Analogies are fudge, as TE Lawrence says.  Esp historical analogies, since every era is unique.  We use them anyway, mining the past for comparisons to help us better understand the present.  While analogies cannot be accurate (different times are incomparable), they can illustrate aspects of the present that we might otherwise overlook.

This sketch looks at one element of America’s grand strategy.   Like the great powers before WWI, we love the offense.   Pre-emptive warfare and fighting on foreign soil are the bread and milk of our military thinking.   Future generations might consider this daft, just as we consider daft the WWI “cult of the offense.”

America, today

Brilliant, charismatic figures like John Nagl take us back to the future.  As I explain in Nagl gives a profoundly wrong vision for the US military (22 June 2008), he gives us a clear and appealing vision, but one that is deadly wrong IMO.  Only a first rate mind could have conceived it something so attractive and yet destructive — like this (FM note:  this section was slightly expanded on 13 Feb):

In the twenty-first century, wars are not won when the enemy army is defeated on the battlefield; in fact, there may not be a uniformed enemy to fight at all. Instead, a war is only won when the conditions that spawned armed conflict have been changed.

… The soldiers who will win these wars require an ability not just to dominate land operations, but to change entire societies — and not all of those soldiers will wear uniforms, or work for the Department of Army.  The most important warriors of the current century may fight for the US Information Agency rather than the Department of Defense.

 Decisive results’ in the twenty-first century will come not when we wipe a piece of land clean of enemy forces, but when we protect its people and allow them to control their territory in a manner consistent with the norms of the civilised world. Thus victory in Iraq and Afghanistan will come when those nations enjoy governments that meet the basic needs and garner the support of all of their peoples.
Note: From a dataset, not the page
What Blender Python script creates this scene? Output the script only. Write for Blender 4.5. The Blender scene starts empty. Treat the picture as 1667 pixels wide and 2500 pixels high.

John Nagl (Lieutenant Colonel, US Army, retired), in his review of Brian McAllister Linn’s book, The Echo of Battle – The Army’s Way of War, RUSI Journal (April 2008).  Note:  the link to his review is at the Small Wars Journal, posted courtesy of the RUSI Journal.

This is the core theme of counter-insurgency theory, COIN.  FM 3-24 is its handbook, showing how to use social science terminology and analytical frameworks to manipulate foreign societies. This will likely fail on several levels, as the goal of  ending the “conditions that spawned armed conflicts” is beyond our means (we can “change” conditions, just not consistently for the better).